YOUR INSTRUCTIONS: Write out again, unaltered, the lines from the start through the line containing "V, Fc = tube([Vector((xx, 0, hh*.84)), Vector((xx+.012*((i*7)".
-- BEGIN DATA EXTRACT --
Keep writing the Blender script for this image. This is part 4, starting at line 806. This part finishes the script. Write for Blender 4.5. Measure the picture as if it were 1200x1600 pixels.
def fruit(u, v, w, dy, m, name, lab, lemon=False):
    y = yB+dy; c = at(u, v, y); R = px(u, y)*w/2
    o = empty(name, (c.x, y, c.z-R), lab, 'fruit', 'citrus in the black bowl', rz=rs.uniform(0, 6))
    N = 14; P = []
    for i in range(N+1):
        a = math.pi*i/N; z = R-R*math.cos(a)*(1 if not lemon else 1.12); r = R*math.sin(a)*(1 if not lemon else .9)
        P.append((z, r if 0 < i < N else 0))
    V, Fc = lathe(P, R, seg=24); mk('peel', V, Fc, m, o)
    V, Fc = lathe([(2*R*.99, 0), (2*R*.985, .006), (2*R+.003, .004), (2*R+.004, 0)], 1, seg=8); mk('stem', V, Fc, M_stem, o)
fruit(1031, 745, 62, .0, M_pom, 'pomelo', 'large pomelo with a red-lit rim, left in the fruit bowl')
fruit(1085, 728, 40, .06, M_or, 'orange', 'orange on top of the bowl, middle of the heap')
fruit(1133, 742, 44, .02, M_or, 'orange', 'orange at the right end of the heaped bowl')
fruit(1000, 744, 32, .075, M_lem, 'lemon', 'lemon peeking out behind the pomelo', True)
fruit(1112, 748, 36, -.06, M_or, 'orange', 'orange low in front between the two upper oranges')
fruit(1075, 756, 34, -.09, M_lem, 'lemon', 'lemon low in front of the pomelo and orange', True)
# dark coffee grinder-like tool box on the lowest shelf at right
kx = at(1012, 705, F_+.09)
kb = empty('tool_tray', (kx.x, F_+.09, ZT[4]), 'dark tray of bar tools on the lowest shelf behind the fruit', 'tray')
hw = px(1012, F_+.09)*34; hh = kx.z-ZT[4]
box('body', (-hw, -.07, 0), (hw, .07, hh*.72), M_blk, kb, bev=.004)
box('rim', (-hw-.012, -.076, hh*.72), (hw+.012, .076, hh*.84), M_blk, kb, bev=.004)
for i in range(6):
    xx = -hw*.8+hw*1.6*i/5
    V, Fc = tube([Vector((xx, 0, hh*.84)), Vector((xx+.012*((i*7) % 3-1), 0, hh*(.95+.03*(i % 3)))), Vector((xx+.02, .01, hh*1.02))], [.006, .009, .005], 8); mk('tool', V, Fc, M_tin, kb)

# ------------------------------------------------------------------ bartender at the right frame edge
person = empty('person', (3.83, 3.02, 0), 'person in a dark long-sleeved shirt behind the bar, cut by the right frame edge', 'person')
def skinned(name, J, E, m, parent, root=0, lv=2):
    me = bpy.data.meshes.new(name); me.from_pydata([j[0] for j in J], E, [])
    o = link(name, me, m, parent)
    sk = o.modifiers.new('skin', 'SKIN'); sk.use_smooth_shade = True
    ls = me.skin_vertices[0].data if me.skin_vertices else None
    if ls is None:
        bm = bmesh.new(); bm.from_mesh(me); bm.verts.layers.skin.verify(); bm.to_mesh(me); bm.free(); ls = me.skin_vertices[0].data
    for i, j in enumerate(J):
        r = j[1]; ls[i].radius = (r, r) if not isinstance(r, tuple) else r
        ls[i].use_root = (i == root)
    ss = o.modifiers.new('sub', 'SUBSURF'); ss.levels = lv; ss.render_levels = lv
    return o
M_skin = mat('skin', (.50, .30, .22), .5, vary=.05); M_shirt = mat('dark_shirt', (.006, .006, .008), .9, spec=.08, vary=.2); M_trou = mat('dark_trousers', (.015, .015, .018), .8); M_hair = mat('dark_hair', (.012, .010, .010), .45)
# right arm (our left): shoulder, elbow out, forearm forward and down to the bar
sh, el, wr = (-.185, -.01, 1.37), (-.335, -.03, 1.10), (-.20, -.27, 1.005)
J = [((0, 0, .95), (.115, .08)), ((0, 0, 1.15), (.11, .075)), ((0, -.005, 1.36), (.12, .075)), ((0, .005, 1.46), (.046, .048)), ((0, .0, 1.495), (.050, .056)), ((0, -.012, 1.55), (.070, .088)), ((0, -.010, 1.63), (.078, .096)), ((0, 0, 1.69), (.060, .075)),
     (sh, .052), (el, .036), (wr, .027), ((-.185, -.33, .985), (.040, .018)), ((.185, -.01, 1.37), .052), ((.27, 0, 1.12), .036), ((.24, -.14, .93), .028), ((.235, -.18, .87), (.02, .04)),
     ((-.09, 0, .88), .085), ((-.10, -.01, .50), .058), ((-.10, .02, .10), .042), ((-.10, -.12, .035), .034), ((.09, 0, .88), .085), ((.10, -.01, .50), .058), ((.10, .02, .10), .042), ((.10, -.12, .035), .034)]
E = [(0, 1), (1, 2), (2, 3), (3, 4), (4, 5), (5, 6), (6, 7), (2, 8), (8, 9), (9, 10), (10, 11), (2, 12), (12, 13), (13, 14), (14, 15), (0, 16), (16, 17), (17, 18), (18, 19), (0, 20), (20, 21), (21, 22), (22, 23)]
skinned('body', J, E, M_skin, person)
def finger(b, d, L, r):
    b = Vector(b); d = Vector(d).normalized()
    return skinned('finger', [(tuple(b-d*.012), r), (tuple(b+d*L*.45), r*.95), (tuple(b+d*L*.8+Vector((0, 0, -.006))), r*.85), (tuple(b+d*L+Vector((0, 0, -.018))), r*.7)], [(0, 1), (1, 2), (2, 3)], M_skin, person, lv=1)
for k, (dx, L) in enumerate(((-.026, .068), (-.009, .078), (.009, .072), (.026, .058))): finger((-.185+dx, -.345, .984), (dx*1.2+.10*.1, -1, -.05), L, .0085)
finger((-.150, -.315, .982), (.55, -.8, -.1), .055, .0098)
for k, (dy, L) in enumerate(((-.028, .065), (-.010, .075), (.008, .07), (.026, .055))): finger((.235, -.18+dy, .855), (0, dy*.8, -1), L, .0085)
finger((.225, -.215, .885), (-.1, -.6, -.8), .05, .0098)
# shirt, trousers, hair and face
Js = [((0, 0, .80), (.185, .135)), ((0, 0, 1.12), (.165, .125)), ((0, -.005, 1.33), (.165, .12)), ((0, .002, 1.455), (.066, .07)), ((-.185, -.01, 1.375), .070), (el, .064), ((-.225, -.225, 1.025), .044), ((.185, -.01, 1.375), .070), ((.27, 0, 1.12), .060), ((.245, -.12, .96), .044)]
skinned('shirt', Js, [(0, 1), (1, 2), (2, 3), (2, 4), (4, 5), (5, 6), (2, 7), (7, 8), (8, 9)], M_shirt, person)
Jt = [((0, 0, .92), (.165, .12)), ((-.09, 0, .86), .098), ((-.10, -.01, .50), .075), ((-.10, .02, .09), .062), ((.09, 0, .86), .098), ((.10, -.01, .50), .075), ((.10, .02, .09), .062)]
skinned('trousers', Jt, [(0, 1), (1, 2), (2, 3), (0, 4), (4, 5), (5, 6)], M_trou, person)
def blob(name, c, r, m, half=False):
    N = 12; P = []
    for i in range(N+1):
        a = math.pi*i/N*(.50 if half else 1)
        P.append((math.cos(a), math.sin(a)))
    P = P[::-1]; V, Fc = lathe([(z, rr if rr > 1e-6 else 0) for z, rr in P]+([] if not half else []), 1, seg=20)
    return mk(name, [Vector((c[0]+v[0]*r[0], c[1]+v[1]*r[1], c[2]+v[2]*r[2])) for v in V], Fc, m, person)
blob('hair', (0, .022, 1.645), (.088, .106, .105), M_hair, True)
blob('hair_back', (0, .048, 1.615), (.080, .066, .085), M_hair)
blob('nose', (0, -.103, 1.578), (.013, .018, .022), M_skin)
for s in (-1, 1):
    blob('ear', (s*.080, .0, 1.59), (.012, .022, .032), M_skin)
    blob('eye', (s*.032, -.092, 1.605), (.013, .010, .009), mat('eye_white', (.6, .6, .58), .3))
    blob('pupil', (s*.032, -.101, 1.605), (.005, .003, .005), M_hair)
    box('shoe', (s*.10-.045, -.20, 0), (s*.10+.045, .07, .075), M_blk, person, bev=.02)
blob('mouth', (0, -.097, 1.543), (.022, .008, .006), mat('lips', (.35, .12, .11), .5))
-- END DATA EXTRACT --
SOLUTION:
Keep writing the Blender script for this image. This is part 4, starting at line 806. This part finishes the script. Write for Blender 4.5. Measure the picture as if it were 1200x1600 pixels.
def fruit(u, v, w, dy, m, name, lab, lemon=False):
    y = yB+dy; c = at(u, v, y); R = px(u, y)*w/2
    o = empty(name, (c.x, y, c.z-R), lab, 'fruit', 'citrus in the black bowl', rz=rs.uniform(0, 6))
    N = 14; P = []
    for i in range(N+1):
        a = math.pi*i/N; z = R-R*math.cos(a)*(1 if not lemon else 1.12); r = R*math.sin(a)*(1 if not lemon else .9)
        P.append((z, r if 0 < i < N else 0))
    V, Fc = lathe(P, R, seg=24); mk('peel', V, Fc, m, o)
    V, Fc = lathe([(2*R*.99, 0), (2*R*.985, .006), (2*R+.003, .004), (2*R+.004, 0)], 1, seg=8); mk('stem', V, Fc, M_stem, o)
fruit(1031, 745, 62, .0, M_pom, 'pomelo', 'large pomelo with a red-lit rim, left in the fruit bowl')
fruit(1085, 728, 40, .06, M_or, 'orange', 'orange on top of the bowl, middle of the heap')
fruit(1133, 742, 44, .02, M_or, 'orange', 'orange at the right end of the heaped bowl')
fruit(1000, 744, 32, .075, M_lem, 'lemon', 'lemon peeking out behind the pomelo', True)
fruit(1112, 748, 36, -.06, M_or, 'orange', 'orange low in front between the two upper oranges')
fruit(1075, 756, 34, -.09, M_lem, 'lemon', 'lemon low in front of the pomelo and orange', True)
# dark coffee grinder-like tool box on the lowest shelf at right
kx = at(1012, 705, F_+.09)
kb = empty('tool_tray', (kx.x, F_+.09, ZT[4]), 'dark tray of bar tools on the lowest shelf behind the fruit', 'tray')
hw = px(1012, F_+.09)*34; hh = kx.z-ZT[4]
box('body', (-hw, -.07, 0), (hw, .07, hh*.72), M_blk, kb, bev=.004)
box('rim', (-hw-.012, -.076, hh*.72), (hw+.012, .076, hh*.84), M_blk, kb, bev=.004)
for i in range(6):
    xx = -hw*.8+hw*1.6*i/5
    V, Fc = tube([Vector((xx, 0, hh*.84)), Vector((xx+.012*((i*7) % 3-1), 0, hh*(.95+.03*(i % 3)))), Vector((xx+.02, .01, hh*1.02))], [.006, .009, .005], 8); mk('tool', V, Fc, M_tin, kb)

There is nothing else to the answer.